The Granada in the midst of construction last year.
Paul Wellman

“It’s been a long process, but a very good process,” said Santa Barbara Symphony Executive Director John Robinson on an early morning last week in the symphony’s upper State Street offices. “It’s been May since our subscribers have heard anything from us. That’s the longest lull in our year. Our staff is going to be waiting [for opening night] with bated breath, too.”

But Robinson’s eye is on a bigger prize than the opening strains of Benjamin Britten’s Four Sea Interludes. Saturday, October 13 at 8 p.m. will mark the opening of the orchestra’s 54th season. But this season is also notable because it is the last to be spent in the Arlington Theatre. As the symphony looks back, it looks forward too. Conductor Nir Kabaretti will be clicking his baton for a second year as official maestro. “It’s the first year he has programmed the season from A to Z. He had a big hand in this one,” said Robinson.

Robinson says that he believes the symphony is in a very good place right now. “In 2004, a year after our 50th season, we hired a consultant to come in and advise us about the state of the orchestra,” he explained as the office began to fill. The consultant’s report, filed a few months later, identified three areas the organization needed to address to keep itself firmly ensconced as a regional power. “The first was a world-class conductor to replace Gisle [Ben-Dor],” said Robinson. This was done after an expansive search and with a season of conductor tryouts, in which Kabaretti, an Israeli who trained in Austria and makes his home in Florence, showed mad conducting skills amplified by his rich connections to Europe.

Conductor Nir Kabaretti looks forward to the beginning of the S.B. forward to the beginning of the S.B. Symphony's 54th season this Saturday.
Paul Wellman

“The second area was identifying a venue,” said Robinson, an eclectic soul who studied the Tea Ceremony in Kyoto for two years and later managed musical careers such as those of the conductor Simon Rattle and the Los Angeles Guitar Quartet. Now poised for the symphony’s new home in the Granada Theatre, Robinson is happy despite frustrating construction delays. The 2007-08 season marks the third year in a row that the symphony has begun its season expecting to move. A giant gala Granada debut this spring is a go, Robinson asserts. For their part, the Granada’s board of directors has made concerted efforts to please the symphony, including an expensive widening of the proscenium arch and other musician-oriented amenities. “We are the number one tenant,” said Robinson with confidence, and he seems happy about that, too.

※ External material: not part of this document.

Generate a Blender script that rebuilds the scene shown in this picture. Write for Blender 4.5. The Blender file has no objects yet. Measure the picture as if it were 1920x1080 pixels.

The third concern raised by the consultants was conquered as well. “That was to give Nir the support he needs, providing him a great orchestra,” according to Robinson. To that end, symphony management met with the orchestra in the most recent round of union contract negotiations, and everybody walked away smiling. “We didn’t give them what they first asked,” said Robinson sheepishly, “but we ended up a lot higher than they expected us to go,” he claimed. This is important nowadays because most of the S.B. Symphony’s musicians-more than 70 percent of them-commute from Los Angeles, where they could work for any number of “competing” orchestras in places like Los Angeles, Long Beach, Orange County, and Thousand Oaks-not to mention the thousands of movie and television gigs available to performers of their caliber.

Fortunately, musicians are drawn by “aesthetic scintillation” as well as big dough, and Robinson believes this year’s program will provide the multiple frissons that will keep this group tingling. The Britten piece’s nautical theme will be picked up again later in the year by Debussy’s La Mer and the Pirates of the Caribbean-themed New Year’s pops show. A first-ever Percussion Festival in April will feature the West Coast premier of Jennifer Higdon’s Percussion Concerto-before the L.A. Philharmonic tackles it.

Robinson further believes that a great symphony orchestra program balances entertainment and challenge with a reaffirmation of tradition. It isn’t just adventurousness or the name soloists that the symphony brings that make a season great. “Nir is the number one draw, because he is a great musician. He’s warm and personal, but he’s no-nonsense too. Every musician I know loves playing Beethoven with a great conductor,” said Robinson, and that should be immediately apparent to audiences this weekend: Beethoven’s Piano Concerto No. 4 is on the program, along with Brahms’s Symphony No. 1. “Which a lot of people call Beethoven’s Tenth Symphony,” Robinson said. “The goal is to play Beethoven like it was just written, and to play contemporary pieces like the Higdon as if they had been around since the 19th century,” said Robinson. “I didn’t make that up,” he said. “But I’m sure Nir would agree.”